River quality in England and Wales has been in the public eye following claims of water companies discharging untreated sewage. How can digital monitoring and water profiling help?
By applying trusted, unified technologies, utilities will gain insight on how to prescribe a truly smart solution
Rivers are the very source of our drinking water and as such, the need for water profiling to better understand and manage river water quality is more vital than ever. Field-proven, smart river monitoring technology is already delivering data to various bodies to help meet the needs of water utilities, the public and the environment. This includes a comprehensive water profile that goes beyond parameters such as temperature, pH, conductivity and turbidity, extending also to organics. Without this, neither water companies nor environmentalists can fully address the issue of cause, effect and mitigation. This provides the opportunity to take water quality monitoring beyond traditional siloed boundaries and unite IoT technologies that deliver the Smart Water promise. However, it’s important to remember that you can’t simply ‘fit and forget’. Even with low maintenance reagent free, online sensors, keeping these systems clean and calibrated must be integrated as part of the whole life cost to ensure optimum performance. Our experience and expertise offer customers class-leading solutions that can be leveraged in installation and maintenance programmes, for confidence and peace of mind.
When implementing digital strategies, how important is collaboration in breaking down silos for integrated processes and solutions?
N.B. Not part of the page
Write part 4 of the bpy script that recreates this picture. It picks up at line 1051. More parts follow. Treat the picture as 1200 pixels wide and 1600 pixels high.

There is not one organisation that has a complete solution for every client’s needs. The deployment of a truly successful smart water solution requires a holistic view of the business and an open-minded approach to the term collaboration. Consultants play a vital role in providing much-needed, long-term strategic, economic & financial planning, whilst also anticipating and preparing for changes in the operational environment. Universal technology collaboration is easy to conceptualise but often more difficult to achieve effectively.
Technology providers can often have conflicting objectives, but consultants ensure that partners work together in the pursuit of a viable outcome, establishing a flight path to achieve a unified solution that delivers the operational objective to improve compliance. By harnessing the collective skills and ingenuity of each stakeholder, water consultants forge delivery models that provide end-to-end service and support. If the industry works together to apply trusted technologies in a unified way, utilities will gain insight into how to prescribe a solution to the challenges they face.
What do you expect to see in terms of adoption of smart water technologies in the next five years?
Embracing innovation and Smart Water is changing the water industry so we can address today’s challenges and invest in the future
Transparent collaboration, with shared values to continuously improve, is what will help us to achieve the goal of true Smart Water. The onset of the digital revolution is bringing the possibility of comprehensive Smart Water networks ever closer. It is essential that, as an industry, we innovate and grasp this opportunity with both hands; this will lead to greater efficiency, improved network performance and enhanced customer service.
I strongly believe that Smart Water is the bedrock of a new age for the water sector and this is perhaps the most exciting time of my career. The challenge now is to keep evolving and work smarter, developing new, innovative, customer-focused technologies, with inter-disciplinary ways of working, tailored to the applications they are used in. Digital innovation will be the key, enabling organisations to modernise operational processes and deliver enhanced customer service. Smart Water is changing the water industry as we know it and embracing innovation and digital transformation is not only enabling us to address today’s unprecedented challenges, but also invest in the future.